What is so interesting about this particular passage?

Three things: 1) Rahab, the innkeeper, the prostitute, is the first person in the Bible to declare that God is the only God in heaven and also on the earth.  This, in a manner of speaking, is her declaration of faith in the one true God.  2) She is the first non-Israelite person in the Bible to declare that the Land belongs to Israel by divine gifting.  3) she has just told the spies exactly what they needed to hear – the people of Jericho are terrified, they will not fight.

Jericho was a crossroads city on the ancient trade routes.  Rahab’s inn was ‘prime real estate’ in that setting.  Business travelers – to put it in modern terms – crisscrossed the area constantly and there’s no doubt she had regular clients who frequented her inn ‘Bed & Breakfast’.

Historical records indicate that Rahab was about 10 years old when Moses led the children of Israel out of Egypt.  It is now 39 years later so she is close to 50.  All through the years she’s heard from travelers about the Exodus, about miracles in the desert, about this multitude of people who seem to have a Divine connection that no other people group has.  Word traveled quickly when Sihon and Og were destroyed.  Now, lo and behold, from the city walls, the people of Jericho can look across the river and see that very multitude camped opposite their city.  No wonder they were all terrified!

But Rahab apparently recognizes something in these two spies that is different from other men who have lodged at her inn.  They may be the first of her clients who didn’t want something more than a room from her.  Their manner intrigues her and she is drawn to desire what they had – a relationship with the God she recognizes as sovereign over heaven and earth.

Notice in verse 4 that Rahab hid the spies and then helped them escape through a window of her home that looks out beyond the city but before she did, she pleads with them to save her and her family when Israel enters the land.  They agree and give their word, instructing her to hang a scarlet cord from the window by which they escape.


In Hebrew, the text says that she tied THE scarlet cord to her window, not “a” scarlet cord, indicating that THE scarlet cord had more significance than any old piece of red yarn or twine.  The Sages suggest a thought-provoking scenario.
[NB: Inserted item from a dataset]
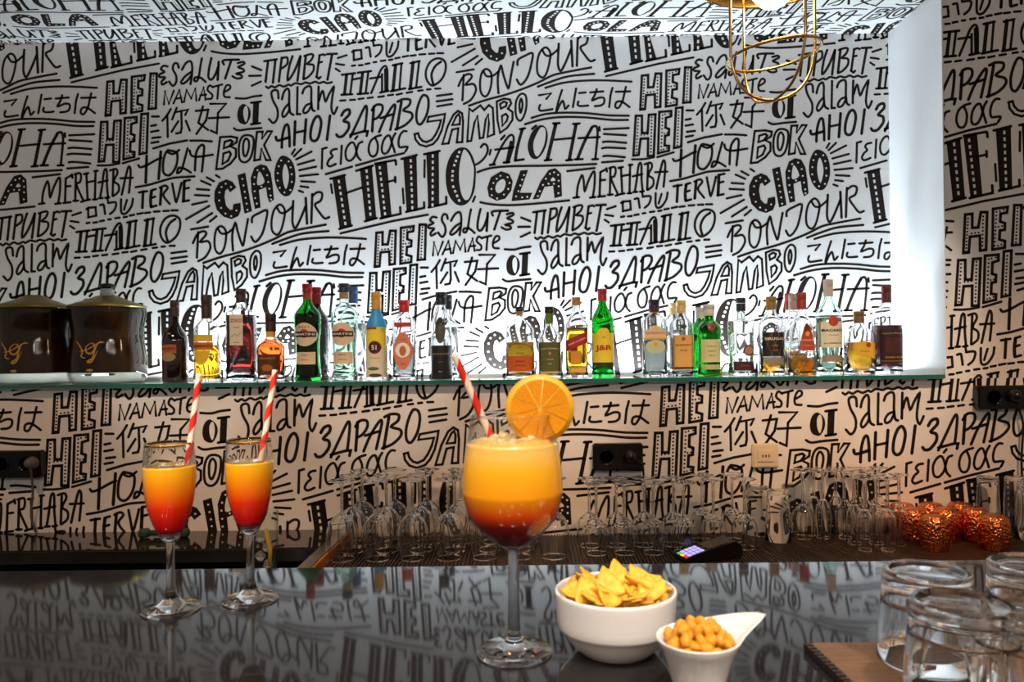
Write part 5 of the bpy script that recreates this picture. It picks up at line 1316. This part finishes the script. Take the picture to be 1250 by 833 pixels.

Consider: her house (inn) was built into the wall of the city with a front door within the city and – very unusually – a window in the wall through which she could look out over the desert – and through which men seeking more than a room for the night, could climb up and enter surreptitiously.  Could it be that THE scarlet cord (or rope) was always there for the convenience of her ‘clients’?

After the visit of the spies, however, something appears to have changed.  THE scarlet cord previously used for ungodly purpose now became a source of protection and safety first for the spies and then afterwards for Rahab and her family.

There is a principle in Judaism which says that true and complete repentance can be described this way, ‘With this I sinned, with this I now do good.’  The Sages suggest that when Rahab used the scarlet cord to save the lives of the spies, it was symbolic of her repentance and desire to align herself with the God of Israel.

From ancient historical sources, we learn that Rahab did indeed join herself to Israel through faith in the one true God.  In due time, she became the wife of Joshua and among her descendants are the prophet Jeremiah and the prophetess Huldah (2 Kings 22:14 and 2 Kings 34:22).


When you hear the name ‘Rahab’, what is your first thought? A prostitute? Or a woman of ill repute who in due time recognized and acknowledged the God of Israel and ultimately joined herself to Israel and became the mother of Joshua’s children?

In a negatively bent culture we are too easily inclined to remember what is wrong about certain people and not even look for what is right or how they may have changed later in life.  One thing is sure: Joshua would never have married her had she not utterly changed her way of life.

Yehoshua – Joshua – whose name means ‘the Lord saves’ takes Rahab, the former prostitute, to be his wife.  What a vivid picture in type and shadow of our Heavenly Father’s redemption offered to all who repent and turn to ‘the Lord [who] saves’.